Infinity Pool will do much to further bolster Goth’s reputation. Cronenberg makes a virtue of her inimitable voice as she turns into a gun-toting, perverse nightmare for Skarsgård’s character. The words “members of the bus!” will, for reasons spoilers prohibit us further explaining, forever be etched on the brains of Infinity Pool survivors.

The film looks to be surfing a wave of cinematic outrage at the super-rich and their playthings. Like Ruben Östlund’s Triangle of Sadness, Mark Mylod’s The Menu and Rian Johnson’s Glass Onion: A Knives Out Mystery, Infinity Pool sends a gaggle of spoilt jerks to a glossy resort and then proceeds to gut them mercilessly. Where did that suddenly come from?

“Yeah, you can definitely see a wave of these types of movies coming out recently,” Goth says. “But I do believe Infinity Pool stands alone in what it’s created and what it’s exploring.”

It didn’t look as if it was easy to make. But those impressions can be deceptive.

“We were shooting in the middle of the night with snow falling,” she says. “Things like that were probably more challenging than anything else. But the actual process of making the movie was really nice. There was a good rhythm to what was going on. It was challenging in the right ways, but nothing that was insurmountable.”
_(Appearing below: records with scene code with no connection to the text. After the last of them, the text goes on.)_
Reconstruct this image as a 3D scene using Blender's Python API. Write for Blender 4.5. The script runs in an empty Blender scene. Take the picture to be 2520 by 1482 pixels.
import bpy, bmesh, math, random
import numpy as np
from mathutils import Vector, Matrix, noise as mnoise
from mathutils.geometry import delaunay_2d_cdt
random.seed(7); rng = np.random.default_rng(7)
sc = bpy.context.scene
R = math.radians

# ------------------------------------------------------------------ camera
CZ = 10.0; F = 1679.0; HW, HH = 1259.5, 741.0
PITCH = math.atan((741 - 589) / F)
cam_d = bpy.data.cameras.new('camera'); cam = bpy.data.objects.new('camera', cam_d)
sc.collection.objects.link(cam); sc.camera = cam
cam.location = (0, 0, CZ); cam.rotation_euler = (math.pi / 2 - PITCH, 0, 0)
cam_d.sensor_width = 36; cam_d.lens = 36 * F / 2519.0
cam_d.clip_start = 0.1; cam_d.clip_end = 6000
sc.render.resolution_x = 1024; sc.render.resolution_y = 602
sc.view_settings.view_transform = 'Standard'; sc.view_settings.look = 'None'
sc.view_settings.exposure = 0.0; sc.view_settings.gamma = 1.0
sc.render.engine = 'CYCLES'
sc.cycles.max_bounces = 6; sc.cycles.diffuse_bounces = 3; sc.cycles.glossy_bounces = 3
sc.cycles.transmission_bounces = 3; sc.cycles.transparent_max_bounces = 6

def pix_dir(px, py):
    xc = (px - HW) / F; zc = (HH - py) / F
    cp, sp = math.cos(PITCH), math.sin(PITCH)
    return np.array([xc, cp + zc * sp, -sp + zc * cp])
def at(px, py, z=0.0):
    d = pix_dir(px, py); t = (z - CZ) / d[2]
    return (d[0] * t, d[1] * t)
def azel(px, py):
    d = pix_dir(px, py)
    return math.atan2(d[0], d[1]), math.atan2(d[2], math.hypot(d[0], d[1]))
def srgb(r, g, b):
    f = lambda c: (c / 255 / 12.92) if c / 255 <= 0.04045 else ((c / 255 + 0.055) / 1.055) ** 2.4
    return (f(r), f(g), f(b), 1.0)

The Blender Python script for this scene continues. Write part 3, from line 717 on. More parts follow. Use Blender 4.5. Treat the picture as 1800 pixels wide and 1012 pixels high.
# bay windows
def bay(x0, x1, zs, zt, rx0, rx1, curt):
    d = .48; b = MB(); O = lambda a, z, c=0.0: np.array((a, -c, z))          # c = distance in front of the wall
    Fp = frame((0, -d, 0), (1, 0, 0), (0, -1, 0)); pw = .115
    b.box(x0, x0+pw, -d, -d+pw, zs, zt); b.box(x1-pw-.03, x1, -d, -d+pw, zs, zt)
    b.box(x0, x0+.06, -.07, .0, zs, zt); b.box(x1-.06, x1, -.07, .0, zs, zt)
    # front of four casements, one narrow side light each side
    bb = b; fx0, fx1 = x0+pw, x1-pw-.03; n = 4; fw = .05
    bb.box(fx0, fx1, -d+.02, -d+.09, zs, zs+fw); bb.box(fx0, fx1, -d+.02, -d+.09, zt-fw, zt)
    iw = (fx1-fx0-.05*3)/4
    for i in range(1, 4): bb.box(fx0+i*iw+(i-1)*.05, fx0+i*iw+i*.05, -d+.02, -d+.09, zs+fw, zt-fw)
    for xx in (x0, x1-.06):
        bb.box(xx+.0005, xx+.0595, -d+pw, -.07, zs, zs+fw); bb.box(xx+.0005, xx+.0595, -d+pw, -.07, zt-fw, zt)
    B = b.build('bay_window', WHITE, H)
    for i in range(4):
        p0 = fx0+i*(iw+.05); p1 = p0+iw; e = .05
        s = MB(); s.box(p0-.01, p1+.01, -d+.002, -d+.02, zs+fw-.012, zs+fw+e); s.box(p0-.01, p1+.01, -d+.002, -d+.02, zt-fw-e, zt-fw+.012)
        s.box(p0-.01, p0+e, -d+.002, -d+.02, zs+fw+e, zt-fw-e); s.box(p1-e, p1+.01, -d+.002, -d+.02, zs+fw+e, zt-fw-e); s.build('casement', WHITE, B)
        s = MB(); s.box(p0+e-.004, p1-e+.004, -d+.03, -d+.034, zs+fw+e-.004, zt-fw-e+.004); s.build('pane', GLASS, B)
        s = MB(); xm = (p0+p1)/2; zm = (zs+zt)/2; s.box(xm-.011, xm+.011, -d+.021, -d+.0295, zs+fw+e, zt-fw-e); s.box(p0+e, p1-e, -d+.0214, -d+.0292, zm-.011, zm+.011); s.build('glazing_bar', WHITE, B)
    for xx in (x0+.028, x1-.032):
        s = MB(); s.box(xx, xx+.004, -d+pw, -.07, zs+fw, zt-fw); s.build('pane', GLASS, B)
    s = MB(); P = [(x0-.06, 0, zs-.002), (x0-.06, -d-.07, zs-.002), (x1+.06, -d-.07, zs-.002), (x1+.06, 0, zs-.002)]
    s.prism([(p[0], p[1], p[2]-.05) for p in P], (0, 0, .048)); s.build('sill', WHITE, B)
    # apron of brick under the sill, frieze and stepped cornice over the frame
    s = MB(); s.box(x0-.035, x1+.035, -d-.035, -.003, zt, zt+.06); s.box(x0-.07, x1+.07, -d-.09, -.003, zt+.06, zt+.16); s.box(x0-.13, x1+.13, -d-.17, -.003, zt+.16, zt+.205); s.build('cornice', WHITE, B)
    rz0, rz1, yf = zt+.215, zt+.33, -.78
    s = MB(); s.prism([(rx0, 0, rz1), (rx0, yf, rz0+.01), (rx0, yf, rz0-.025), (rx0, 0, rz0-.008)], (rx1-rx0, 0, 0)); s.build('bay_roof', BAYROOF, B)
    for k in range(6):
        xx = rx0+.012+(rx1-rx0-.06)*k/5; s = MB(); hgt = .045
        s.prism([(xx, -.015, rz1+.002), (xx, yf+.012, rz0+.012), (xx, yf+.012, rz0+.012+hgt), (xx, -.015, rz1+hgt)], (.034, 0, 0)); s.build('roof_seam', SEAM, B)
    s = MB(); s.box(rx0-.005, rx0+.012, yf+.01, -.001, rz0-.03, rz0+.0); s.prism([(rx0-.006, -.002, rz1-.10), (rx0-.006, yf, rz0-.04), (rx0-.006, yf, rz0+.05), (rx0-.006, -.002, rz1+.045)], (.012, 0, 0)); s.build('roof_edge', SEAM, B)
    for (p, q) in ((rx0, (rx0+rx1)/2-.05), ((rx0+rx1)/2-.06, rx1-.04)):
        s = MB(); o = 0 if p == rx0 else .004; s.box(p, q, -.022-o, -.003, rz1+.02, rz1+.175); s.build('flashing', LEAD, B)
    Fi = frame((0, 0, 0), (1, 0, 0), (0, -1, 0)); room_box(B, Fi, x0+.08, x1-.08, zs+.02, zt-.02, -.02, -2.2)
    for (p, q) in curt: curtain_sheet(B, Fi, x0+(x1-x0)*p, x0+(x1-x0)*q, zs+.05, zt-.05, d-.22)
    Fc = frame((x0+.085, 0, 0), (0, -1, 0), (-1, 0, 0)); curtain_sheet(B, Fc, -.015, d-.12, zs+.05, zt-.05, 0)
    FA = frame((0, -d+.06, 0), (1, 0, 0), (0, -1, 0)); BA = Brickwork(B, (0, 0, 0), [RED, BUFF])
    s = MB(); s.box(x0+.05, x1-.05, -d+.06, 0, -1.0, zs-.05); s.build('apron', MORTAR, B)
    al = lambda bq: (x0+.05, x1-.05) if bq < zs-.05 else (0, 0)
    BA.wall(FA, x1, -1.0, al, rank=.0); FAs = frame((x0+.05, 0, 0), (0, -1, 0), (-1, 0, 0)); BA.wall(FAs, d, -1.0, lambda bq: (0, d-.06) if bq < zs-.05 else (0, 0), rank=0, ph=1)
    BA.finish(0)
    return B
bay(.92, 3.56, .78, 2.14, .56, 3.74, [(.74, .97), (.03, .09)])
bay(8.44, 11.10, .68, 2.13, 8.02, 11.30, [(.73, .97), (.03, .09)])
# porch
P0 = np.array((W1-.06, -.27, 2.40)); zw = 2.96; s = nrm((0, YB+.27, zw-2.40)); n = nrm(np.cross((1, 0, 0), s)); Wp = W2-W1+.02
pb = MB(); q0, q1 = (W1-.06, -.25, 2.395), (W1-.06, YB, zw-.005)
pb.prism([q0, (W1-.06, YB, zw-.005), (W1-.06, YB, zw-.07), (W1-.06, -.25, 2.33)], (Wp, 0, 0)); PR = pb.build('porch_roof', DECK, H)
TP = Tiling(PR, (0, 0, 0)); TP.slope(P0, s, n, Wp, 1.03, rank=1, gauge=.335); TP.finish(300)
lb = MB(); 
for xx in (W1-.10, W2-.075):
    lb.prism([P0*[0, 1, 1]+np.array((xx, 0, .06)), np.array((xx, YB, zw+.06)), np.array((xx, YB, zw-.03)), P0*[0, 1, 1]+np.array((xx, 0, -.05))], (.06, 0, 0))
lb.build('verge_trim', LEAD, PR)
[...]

Amid all the rising popularity, Goth managed to hook up with Shia LaBeouf – her co-star in Nymphomaniac – break up, get back together again and, just last year, have a baby. A third film in the X universe is coming our way. There is probably nobody buzzier in contemporary Hollywood. I trust she will keep pushing the boundaries.

“It’s exhilarating to kind of let go in that way,” she says. “Because it’s really not something I do in my day-to-day. So I’m able to work through that and explore all of that on set. I love playing really vibrant, colourful characters that are going through particular and peculiar things. I couldn’t say why they cast me. I just know that when I work I try to give it my all.”

Infinity Pool is released on March 24th.